Identify every line in the records below that contains the word "Blender", and copy each of those lines.
** start of GIVEN DATA **
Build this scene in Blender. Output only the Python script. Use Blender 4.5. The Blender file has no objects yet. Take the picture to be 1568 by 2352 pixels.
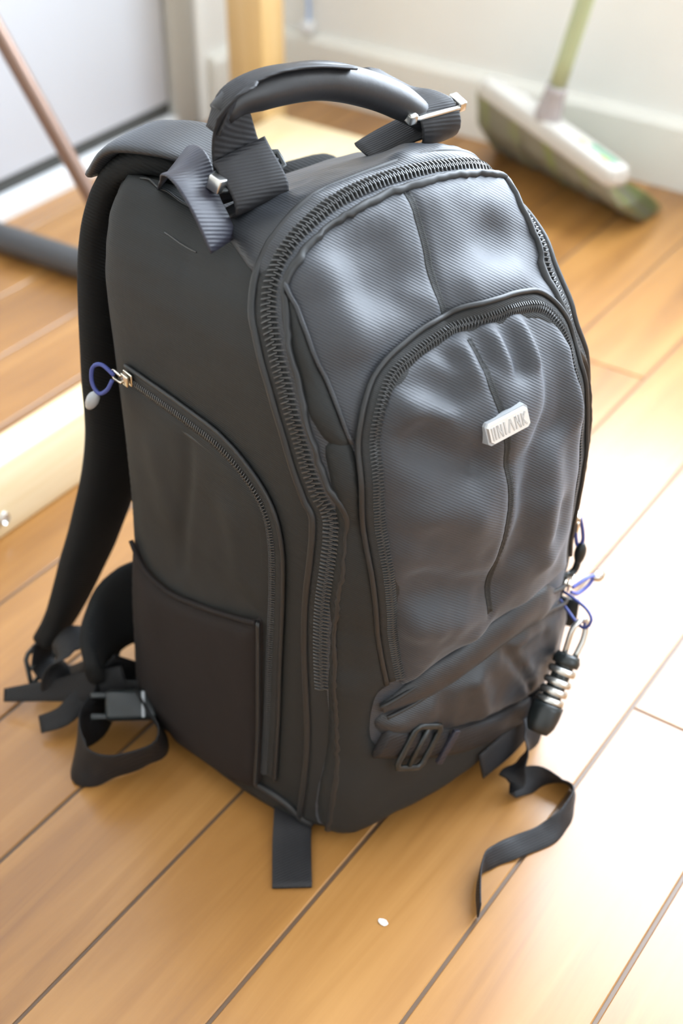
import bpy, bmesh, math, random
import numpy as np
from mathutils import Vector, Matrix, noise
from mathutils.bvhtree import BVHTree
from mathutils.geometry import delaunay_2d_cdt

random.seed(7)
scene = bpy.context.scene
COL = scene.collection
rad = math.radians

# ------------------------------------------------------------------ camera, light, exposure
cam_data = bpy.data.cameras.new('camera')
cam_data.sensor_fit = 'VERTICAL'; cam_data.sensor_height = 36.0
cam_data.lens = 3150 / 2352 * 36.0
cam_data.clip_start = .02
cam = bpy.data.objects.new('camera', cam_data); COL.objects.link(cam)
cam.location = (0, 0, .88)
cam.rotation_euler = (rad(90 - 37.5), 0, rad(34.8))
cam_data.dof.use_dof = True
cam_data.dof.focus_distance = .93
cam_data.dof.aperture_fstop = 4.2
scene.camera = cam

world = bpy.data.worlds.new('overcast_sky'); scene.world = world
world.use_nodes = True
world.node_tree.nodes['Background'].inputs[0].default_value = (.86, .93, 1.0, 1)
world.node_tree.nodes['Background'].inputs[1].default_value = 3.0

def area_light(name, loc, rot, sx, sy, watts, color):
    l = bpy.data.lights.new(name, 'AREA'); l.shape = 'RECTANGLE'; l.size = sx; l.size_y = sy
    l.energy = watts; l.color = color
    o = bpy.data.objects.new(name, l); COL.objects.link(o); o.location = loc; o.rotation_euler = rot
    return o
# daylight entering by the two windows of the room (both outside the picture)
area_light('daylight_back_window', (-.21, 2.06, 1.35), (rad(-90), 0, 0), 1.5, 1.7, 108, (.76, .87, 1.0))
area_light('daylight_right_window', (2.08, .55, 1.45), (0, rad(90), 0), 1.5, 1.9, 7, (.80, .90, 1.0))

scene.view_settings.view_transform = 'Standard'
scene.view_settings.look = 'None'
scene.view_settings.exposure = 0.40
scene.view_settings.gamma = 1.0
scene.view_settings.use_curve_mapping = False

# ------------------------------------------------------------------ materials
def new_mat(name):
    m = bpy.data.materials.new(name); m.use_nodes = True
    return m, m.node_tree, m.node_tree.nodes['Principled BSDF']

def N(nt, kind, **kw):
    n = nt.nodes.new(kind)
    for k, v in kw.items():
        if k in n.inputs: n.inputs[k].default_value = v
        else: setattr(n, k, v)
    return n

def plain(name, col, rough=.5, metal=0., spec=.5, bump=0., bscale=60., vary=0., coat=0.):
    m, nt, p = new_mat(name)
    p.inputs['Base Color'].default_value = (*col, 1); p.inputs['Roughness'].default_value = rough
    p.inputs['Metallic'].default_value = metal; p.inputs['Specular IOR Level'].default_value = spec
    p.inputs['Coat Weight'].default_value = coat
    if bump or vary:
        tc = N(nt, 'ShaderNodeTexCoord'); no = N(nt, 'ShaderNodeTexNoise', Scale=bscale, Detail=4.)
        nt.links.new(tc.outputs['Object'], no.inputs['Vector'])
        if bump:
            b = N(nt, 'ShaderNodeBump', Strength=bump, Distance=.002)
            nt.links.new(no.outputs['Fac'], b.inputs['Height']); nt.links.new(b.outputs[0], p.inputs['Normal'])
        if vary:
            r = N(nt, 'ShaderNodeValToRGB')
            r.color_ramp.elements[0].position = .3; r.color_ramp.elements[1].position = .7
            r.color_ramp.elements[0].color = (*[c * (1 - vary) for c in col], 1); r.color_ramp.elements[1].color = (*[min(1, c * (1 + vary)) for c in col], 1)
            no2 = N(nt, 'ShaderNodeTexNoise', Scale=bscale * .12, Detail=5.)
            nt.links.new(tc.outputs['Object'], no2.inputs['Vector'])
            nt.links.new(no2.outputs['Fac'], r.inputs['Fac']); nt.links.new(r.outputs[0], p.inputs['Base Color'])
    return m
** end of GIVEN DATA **
** start of GIVEN DATA **
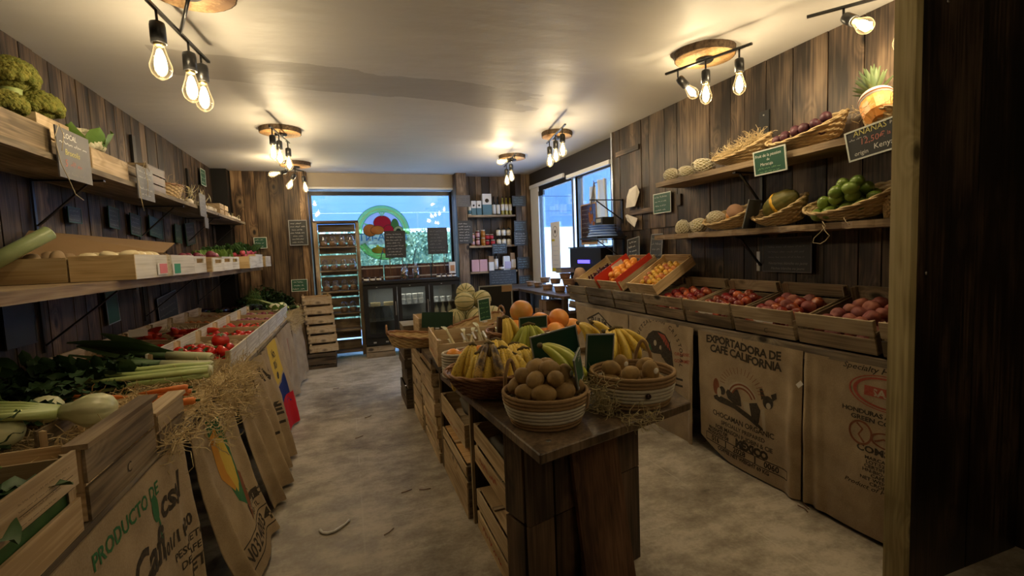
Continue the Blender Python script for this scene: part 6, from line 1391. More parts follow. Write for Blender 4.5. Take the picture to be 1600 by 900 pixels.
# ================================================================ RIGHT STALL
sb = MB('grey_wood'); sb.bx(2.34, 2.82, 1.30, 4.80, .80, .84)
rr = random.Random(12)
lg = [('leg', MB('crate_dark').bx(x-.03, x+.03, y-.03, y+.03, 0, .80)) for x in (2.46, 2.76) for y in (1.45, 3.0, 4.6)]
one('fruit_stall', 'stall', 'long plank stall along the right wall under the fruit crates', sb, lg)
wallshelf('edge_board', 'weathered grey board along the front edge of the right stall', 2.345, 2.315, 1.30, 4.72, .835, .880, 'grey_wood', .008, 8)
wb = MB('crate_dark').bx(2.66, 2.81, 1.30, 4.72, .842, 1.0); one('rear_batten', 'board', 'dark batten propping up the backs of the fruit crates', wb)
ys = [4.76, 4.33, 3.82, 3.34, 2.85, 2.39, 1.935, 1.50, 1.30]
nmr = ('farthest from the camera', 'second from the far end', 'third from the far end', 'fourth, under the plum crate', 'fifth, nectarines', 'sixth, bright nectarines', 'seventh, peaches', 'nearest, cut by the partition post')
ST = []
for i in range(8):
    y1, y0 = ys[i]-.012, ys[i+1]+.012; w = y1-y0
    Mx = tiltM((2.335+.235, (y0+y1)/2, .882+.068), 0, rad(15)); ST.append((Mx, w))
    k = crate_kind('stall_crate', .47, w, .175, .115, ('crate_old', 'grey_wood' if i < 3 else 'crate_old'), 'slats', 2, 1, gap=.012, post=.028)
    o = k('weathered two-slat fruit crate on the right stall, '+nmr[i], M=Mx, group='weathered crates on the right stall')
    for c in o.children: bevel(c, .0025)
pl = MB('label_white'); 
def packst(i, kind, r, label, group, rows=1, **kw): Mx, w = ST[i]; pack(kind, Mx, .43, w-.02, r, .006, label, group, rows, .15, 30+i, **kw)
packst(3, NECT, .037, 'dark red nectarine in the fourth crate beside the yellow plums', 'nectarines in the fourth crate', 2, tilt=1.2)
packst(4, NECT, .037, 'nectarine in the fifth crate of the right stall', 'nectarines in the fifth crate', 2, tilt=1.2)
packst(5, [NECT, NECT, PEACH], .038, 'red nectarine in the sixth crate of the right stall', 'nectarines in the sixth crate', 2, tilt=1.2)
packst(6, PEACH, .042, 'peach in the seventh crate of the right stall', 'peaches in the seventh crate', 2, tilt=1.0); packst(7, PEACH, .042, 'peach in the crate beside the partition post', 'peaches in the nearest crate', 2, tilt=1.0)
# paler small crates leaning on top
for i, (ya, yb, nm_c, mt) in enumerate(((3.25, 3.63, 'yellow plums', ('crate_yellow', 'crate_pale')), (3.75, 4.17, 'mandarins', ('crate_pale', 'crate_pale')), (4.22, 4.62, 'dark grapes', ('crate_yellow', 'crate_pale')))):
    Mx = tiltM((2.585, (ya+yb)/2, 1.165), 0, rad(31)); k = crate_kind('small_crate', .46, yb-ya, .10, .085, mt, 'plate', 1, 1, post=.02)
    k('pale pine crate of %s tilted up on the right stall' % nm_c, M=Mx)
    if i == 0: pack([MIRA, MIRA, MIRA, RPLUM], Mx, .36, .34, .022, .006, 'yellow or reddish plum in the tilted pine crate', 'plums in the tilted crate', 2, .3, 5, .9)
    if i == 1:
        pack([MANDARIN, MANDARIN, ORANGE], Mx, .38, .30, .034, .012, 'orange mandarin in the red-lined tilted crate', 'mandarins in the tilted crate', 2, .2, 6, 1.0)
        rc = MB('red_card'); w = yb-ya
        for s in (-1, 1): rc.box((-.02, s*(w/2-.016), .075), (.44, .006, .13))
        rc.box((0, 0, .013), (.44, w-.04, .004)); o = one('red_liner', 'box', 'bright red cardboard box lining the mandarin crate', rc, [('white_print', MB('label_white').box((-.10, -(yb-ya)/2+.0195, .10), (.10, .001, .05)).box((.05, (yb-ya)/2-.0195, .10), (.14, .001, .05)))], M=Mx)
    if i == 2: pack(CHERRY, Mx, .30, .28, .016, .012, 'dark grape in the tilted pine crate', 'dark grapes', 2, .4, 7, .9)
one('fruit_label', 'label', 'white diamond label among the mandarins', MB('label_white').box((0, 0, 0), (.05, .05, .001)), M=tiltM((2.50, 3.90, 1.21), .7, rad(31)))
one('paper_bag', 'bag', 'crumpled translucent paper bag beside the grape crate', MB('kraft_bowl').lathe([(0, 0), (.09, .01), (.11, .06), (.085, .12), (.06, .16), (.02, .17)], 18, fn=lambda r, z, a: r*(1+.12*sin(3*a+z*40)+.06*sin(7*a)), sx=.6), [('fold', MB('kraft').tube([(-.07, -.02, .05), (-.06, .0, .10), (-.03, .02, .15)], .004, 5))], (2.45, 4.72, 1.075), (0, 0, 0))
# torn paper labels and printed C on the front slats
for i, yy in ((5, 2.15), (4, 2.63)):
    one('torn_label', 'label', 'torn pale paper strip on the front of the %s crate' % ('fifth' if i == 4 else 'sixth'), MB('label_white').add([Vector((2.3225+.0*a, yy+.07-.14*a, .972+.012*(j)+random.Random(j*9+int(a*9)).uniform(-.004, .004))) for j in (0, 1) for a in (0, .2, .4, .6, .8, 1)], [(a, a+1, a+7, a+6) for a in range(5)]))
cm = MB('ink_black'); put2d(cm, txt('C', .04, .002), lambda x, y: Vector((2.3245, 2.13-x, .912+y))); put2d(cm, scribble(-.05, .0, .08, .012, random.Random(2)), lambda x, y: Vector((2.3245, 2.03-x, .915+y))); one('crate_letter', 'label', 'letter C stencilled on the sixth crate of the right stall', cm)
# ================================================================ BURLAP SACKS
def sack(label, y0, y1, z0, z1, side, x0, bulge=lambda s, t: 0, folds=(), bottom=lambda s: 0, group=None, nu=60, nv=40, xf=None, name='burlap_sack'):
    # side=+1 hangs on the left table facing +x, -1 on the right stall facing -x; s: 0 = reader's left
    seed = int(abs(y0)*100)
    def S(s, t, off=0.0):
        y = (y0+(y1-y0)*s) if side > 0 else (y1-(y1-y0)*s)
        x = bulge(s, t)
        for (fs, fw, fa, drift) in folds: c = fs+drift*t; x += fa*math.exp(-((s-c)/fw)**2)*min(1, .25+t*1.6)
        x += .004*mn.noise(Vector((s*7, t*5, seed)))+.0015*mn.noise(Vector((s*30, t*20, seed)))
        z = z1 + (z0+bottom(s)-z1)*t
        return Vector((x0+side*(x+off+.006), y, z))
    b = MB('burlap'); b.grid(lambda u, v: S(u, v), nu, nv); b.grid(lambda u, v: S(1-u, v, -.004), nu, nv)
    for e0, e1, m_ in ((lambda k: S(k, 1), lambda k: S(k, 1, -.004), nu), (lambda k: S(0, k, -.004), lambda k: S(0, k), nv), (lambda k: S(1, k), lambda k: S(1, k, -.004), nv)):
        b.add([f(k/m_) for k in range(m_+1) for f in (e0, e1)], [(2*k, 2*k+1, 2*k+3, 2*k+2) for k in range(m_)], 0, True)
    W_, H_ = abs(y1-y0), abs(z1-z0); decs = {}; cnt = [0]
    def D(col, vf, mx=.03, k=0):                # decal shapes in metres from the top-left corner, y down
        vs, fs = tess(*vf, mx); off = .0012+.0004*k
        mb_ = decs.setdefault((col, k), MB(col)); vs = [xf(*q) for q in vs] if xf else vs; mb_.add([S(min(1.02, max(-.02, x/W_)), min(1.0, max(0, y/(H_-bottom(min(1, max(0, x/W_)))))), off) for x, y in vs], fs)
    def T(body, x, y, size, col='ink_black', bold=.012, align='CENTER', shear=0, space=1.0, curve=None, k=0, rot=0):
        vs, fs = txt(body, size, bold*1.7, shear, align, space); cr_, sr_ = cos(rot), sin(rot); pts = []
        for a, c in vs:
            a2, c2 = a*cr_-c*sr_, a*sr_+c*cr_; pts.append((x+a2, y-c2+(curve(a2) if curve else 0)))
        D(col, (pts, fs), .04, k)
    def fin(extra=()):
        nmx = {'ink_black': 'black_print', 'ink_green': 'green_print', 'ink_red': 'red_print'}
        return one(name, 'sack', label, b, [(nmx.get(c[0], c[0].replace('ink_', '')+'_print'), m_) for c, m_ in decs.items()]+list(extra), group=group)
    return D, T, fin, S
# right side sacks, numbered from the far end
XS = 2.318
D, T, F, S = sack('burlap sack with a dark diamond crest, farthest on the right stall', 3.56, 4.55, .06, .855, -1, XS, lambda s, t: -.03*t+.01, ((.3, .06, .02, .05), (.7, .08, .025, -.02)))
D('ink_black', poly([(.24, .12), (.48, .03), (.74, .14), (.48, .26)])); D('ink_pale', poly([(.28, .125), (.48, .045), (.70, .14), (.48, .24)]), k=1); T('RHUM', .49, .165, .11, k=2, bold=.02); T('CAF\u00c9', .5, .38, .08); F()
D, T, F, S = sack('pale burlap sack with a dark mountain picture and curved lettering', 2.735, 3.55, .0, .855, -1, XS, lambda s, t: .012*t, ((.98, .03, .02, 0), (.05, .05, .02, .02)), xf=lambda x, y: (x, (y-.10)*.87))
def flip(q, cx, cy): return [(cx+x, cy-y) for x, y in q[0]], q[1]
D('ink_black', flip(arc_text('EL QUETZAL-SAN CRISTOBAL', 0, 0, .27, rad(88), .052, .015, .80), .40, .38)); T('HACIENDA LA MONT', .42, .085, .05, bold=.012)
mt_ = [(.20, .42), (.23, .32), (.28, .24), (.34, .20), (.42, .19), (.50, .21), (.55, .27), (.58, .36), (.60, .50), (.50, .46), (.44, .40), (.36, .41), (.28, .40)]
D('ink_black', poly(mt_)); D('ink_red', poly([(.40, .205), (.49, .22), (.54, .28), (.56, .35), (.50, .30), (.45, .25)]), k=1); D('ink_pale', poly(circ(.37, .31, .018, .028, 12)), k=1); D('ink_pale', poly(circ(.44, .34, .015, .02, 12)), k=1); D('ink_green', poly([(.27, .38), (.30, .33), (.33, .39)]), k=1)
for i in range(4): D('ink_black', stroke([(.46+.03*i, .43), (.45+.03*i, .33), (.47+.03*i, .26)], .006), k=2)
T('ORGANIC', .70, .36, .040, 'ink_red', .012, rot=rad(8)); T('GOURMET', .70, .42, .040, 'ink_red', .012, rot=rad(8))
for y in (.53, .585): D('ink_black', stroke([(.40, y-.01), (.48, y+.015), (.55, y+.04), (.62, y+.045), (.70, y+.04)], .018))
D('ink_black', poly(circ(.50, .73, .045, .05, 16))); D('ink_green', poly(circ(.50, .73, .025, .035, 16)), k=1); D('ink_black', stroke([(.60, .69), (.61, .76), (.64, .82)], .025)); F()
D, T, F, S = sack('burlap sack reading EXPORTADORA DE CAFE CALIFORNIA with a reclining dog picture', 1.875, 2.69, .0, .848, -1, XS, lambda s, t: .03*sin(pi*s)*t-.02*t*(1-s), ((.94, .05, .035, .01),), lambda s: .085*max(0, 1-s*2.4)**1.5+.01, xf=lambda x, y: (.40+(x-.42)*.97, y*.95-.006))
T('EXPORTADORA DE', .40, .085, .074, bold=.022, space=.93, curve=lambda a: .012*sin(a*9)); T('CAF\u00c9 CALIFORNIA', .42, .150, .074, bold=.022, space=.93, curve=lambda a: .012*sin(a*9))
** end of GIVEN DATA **
## [RESPONSE TO THE EXERCISE]
Build this scene in Blender. Output only the Python script. Use Blender 4.5. The Blender file has no objects yet. Take the picture to be 1568 by 2352 pixels.
Continue the Blender Python script for this scene: part 6, from line 1391. More parts follow. Write for Blender 4.5. Take the picture to be 1600 by 900 pixels.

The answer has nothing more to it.